Diskonesi ini muncul lagi di musim panas 2019, saat gas air mata merayap di sudut jalan dekat tempat tinggal saya. “Dengan gelombang kedua unjuk rasa mahasiswa pada tahun 2019,” kata Chan, “gereja tampaknya hanya belajar sedikit dari yang terakhir kali, dan banyak kesalahan yang sama dibuat. Dan hal ini menyebabkan banyak anak muda meninggalkan gereja. Tidak meninggalkan Yesus, hanya meninggalkan gereja.”
Eksodus ini menggerakkan Chan untuk mendirikan sebuah gereja baru yang akan cukup fleksibel untuk merangkul orang Kristen generasi muda yang menginginkan Yesus dan keadilan sosial duduk berdampingan, sambil terus memperdalam Injil melalui pemuridan yang bersedia berkorban. Ia menyebutnya Gereja yang Mengalir (Flow Church), dan hanya dalam beberapa tahun gereja ini telah berkembang menjadi lebih dari 400 orang, kebanyakan dari mereka adalah orang dewasa muda.
“Flow Church ada karena orang Kristen Hong Kong memiliki tantangan unik yang berbeda dengan Barat,” katanya. “Masalah kami bukanlah hubungan antara gereja dan negara. Masalah kami adalah bagaimana hidup dalam masyarakat dengan ketidakseimbangan kekuasaan yang tidak proporsional.”
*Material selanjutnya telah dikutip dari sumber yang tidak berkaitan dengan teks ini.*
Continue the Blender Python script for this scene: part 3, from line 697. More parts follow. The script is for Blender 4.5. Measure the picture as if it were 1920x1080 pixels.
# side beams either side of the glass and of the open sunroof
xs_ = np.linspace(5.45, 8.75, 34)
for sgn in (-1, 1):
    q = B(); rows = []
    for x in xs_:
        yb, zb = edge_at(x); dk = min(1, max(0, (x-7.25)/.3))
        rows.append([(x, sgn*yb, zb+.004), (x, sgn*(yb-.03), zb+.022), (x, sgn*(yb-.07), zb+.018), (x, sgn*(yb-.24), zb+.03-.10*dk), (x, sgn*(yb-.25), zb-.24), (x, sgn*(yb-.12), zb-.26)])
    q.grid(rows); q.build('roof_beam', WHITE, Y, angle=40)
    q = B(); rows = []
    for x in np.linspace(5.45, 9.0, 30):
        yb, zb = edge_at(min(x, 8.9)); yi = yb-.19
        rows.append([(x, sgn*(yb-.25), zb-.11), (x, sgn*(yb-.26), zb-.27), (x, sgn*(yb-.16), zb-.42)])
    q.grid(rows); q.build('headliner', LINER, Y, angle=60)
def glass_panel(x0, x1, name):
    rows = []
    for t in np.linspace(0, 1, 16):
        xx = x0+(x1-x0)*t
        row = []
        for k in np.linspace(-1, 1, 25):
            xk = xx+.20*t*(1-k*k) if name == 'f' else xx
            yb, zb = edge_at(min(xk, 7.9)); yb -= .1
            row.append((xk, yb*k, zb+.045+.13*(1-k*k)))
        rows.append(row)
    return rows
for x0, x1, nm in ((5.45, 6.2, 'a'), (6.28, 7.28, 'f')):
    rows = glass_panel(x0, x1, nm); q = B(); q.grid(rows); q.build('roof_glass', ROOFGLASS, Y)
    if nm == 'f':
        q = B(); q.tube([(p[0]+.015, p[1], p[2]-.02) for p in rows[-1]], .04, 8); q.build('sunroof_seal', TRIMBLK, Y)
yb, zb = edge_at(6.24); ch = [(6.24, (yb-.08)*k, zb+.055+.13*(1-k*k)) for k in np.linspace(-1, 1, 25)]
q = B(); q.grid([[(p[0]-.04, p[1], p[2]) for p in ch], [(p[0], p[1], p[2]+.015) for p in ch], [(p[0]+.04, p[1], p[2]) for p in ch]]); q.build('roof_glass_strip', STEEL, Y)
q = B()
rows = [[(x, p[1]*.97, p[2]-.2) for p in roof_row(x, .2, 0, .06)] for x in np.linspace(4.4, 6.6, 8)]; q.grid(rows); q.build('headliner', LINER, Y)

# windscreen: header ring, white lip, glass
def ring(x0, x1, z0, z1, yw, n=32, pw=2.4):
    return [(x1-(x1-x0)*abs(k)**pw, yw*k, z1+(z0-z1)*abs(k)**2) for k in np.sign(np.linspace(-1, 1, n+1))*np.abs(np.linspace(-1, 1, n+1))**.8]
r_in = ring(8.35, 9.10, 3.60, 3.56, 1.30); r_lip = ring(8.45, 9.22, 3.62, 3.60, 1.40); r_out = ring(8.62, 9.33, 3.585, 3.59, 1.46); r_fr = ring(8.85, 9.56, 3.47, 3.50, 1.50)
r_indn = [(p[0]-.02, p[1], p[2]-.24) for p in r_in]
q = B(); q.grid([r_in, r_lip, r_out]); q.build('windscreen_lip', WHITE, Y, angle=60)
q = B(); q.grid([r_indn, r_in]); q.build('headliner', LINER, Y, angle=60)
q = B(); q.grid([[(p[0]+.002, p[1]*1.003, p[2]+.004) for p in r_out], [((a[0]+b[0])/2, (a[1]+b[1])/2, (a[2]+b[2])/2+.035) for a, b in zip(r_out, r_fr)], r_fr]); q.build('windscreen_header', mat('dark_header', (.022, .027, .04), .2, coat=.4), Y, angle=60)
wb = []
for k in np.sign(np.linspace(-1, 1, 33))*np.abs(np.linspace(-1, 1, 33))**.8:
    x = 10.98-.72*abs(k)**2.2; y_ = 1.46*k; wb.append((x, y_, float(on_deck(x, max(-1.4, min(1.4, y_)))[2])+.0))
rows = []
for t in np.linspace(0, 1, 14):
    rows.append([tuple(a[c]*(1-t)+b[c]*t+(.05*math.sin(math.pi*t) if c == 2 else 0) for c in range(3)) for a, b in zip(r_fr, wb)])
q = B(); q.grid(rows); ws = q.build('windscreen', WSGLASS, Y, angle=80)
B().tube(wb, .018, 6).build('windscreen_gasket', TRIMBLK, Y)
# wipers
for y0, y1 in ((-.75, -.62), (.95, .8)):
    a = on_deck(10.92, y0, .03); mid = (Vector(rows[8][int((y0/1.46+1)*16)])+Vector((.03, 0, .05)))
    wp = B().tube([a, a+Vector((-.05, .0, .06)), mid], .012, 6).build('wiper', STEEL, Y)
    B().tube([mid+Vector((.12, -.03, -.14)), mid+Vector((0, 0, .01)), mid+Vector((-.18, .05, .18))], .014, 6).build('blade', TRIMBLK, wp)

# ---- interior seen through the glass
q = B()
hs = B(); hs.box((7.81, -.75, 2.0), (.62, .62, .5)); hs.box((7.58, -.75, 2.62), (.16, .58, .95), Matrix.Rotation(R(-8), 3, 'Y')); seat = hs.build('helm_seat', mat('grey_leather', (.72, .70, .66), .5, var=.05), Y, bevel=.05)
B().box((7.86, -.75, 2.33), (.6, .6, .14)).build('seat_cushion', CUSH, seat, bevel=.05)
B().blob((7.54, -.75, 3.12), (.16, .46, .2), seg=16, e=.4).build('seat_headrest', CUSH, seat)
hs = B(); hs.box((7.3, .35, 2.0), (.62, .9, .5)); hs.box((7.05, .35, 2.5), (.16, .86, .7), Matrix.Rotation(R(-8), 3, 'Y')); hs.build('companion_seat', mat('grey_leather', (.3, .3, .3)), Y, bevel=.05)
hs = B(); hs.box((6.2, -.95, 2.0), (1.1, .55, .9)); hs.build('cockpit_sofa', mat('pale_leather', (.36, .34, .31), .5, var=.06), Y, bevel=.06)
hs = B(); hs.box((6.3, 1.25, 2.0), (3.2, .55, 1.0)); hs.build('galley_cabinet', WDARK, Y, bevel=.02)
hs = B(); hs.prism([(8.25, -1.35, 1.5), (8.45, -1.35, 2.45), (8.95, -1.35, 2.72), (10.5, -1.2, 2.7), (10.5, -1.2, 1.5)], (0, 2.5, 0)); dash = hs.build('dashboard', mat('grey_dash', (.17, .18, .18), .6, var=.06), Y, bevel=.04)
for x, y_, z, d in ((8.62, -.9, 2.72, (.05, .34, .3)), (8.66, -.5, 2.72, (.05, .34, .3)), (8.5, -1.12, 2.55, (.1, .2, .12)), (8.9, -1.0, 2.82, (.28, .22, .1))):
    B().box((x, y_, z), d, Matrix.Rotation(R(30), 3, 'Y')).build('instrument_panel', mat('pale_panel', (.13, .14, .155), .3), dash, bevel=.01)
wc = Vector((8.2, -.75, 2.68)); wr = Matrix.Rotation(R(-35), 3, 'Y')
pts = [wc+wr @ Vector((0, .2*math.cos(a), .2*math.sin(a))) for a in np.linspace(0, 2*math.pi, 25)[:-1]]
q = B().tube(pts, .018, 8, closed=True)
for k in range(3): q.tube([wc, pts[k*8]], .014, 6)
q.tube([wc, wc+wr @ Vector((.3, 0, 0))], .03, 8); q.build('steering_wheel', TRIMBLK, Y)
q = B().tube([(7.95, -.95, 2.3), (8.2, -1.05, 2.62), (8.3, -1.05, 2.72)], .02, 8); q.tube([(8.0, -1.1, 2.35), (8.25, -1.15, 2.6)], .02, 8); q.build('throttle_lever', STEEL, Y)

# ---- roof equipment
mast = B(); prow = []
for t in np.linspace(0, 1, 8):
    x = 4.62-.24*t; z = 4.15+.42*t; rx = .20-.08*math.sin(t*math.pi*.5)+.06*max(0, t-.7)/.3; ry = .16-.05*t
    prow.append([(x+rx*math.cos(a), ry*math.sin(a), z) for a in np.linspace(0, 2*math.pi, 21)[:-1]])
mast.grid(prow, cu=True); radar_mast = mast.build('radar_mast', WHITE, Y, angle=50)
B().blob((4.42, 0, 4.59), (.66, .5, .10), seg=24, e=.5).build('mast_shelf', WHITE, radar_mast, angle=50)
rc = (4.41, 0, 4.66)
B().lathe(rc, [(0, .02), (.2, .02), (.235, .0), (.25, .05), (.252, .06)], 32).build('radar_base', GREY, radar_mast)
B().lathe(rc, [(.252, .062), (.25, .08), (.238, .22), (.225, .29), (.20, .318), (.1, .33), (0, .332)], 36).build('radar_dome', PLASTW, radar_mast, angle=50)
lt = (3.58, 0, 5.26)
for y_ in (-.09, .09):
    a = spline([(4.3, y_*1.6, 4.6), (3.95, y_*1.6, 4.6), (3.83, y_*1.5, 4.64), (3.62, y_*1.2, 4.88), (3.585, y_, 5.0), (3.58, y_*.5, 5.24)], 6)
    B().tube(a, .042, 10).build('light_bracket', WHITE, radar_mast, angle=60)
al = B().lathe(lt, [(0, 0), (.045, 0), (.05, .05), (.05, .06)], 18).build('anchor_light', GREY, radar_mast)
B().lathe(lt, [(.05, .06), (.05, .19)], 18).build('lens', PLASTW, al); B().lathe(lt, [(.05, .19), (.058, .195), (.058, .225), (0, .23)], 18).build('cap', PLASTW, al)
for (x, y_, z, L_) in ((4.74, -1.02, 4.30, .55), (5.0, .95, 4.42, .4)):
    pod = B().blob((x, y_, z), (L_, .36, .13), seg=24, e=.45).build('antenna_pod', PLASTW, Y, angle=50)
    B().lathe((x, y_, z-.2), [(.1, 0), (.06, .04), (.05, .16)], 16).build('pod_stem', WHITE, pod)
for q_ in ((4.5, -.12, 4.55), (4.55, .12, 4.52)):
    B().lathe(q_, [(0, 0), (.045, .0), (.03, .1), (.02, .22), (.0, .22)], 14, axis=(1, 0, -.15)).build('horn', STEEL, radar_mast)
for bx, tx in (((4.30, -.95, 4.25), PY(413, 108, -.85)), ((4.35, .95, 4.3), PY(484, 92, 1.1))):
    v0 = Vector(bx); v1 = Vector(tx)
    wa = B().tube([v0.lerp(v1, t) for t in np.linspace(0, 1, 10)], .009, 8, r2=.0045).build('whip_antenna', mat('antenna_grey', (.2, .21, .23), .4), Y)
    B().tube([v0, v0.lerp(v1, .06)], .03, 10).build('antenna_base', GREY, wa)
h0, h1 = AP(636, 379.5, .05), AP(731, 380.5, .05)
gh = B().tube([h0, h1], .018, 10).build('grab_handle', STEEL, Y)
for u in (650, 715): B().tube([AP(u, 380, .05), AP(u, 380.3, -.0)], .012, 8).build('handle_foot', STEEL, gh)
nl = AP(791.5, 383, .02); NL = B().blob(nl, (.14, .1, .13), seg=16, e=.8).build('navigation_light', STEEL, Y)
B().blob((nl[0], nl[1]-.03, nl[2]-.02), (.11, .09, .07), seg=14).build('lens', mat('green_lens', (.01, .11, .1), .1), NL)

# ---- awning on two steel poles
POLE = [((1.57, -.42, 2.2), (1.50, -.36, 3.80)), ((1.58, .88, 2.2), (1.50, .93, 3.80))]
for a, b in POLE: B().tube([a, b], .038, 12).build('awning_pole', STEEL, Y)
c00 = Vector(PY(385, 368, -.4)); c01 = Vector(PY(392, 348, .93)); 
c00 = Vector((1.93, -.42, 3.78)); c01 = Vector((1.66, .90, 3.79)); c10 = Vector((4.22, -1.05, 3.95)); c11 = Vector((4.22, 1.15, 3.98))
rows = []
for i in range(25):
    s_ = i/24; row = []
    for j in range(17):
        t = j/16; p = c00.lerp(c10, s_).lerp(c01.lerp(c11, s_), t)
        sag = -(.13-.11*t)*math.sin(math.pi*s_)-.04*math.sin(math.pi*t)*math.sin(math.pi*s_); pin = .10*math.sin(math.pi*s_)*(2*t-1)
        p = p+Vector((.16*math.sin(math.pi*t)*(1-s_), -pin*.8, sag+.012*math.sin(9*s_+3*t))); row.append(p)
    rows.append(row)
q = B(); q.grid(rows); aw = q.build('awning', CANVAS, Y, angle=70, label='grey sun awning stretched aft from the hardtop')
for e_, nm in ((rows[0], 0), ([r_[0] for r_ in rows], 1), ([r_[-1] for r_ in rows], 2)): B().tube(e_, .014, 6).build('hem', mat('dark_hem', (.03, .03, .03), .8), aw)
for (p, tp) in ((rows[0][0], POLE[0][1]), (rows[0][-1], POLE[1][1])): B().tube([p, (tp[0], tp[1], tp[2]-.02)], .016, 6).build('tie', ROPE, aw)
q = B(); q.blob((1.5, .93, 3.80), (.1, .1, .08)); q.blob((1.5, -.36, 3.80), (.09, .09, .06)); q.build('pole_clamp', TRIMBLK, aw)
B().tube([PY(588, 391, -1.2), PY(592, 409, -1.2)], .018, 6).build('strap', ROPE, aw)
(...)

Ketidakseimbangan kekuasaan ini lebih dari sekadar mabuk pasca-kolonial. Seperti yang dikatakan Chan, “Kami memiliki situasi yang unik karena kerajaan kami adalah tanah air kami.” Situasi yang tidak dapat diubah inilah yang menyebabkan beberapa orang putus asa akan masa depan mereka, dengan semakin banyaknya orang yang memilih untuk beremigrasi dari Hong Kong. Akan tetapi bagi Chan, dia berdiri teguh pada satu perikop tertentu yang telah menjadi dasar dari pelayanan penggembalaannya yang diperbarui. “Yohanes 10:10 menjanjikan kita bahwa Yesus datang supaya kita dapat memiliki hidup yang berkelimpahan. Ini tidak tergantung pada tempat atau waktu tertentu, atau tahap tertentu dalam kehidupan. Terlepas dari betapa sulitnya situasi Hong Kong saat ini, saya percaya masyarakat kita dapat mengalami kepenuhan hidup dan sukacita.”
Visi kehidupan yang penuh inilah yang mendorong pelayanan Chan. Ia dan gerejanya menggali akar yang lebih dalam di tanah kota itu. Gerejanya rindu untuk hadir secara stabil dan pasti dalam pelayanan pastoral di tengah derasnya perubahan liar di sekitar mereka. Dan hal ini membutuhkan keberanian, pengorbanan, dan kekuatan yang tidak sedikit.
Sebagai seorang pendeta yang bersama Chan dalam pelayanan di kota ini, saya mendapati diri saya dihidupkan kembali oleh keberaniannya. Saya tidak ingin tetap berada jauh dari jalan, sebagai pengamat jarak jauh terhadap keberanian rohani orang lain. Seperti Chan, saya ingin bisa berdiri di antara mereka yang terluka dengan keteguhan hati meski mata saya pedih.
Semangat yang berbeda ini—seperti yang terlihat dalam kisah Kaleb dan Yosua serta teman saya John—inilah yang disebut dengan sepenuh hati terhadap Tuhan. Ini menyadarkan saya, karena saya merasa hati saya sendiri terbagi, terkoyak oleh ketakutan, melindungi diri sendiri, dan keprihatinan institusional. Saya membutuhkan hati yang baru untuk panggilan baru ini. Kulit anggur baru, boleh dikatakan. Dan itu selalu merupakan gerakan Roh Tuhan.
Seperti yang dikatakan seorang teman baru-baru ini, “Panggilan tersulit adalah panggilan pertama kita: mati bagi diri sendiri.” Seperti pria di ujung jalan itu, menatap gas air mata dan menawarkan kenyamanan kepada orang lain, kiranya kita mengambil sisi yang akan mati sehingga orang lain dapat mengambil sisi yang hidup.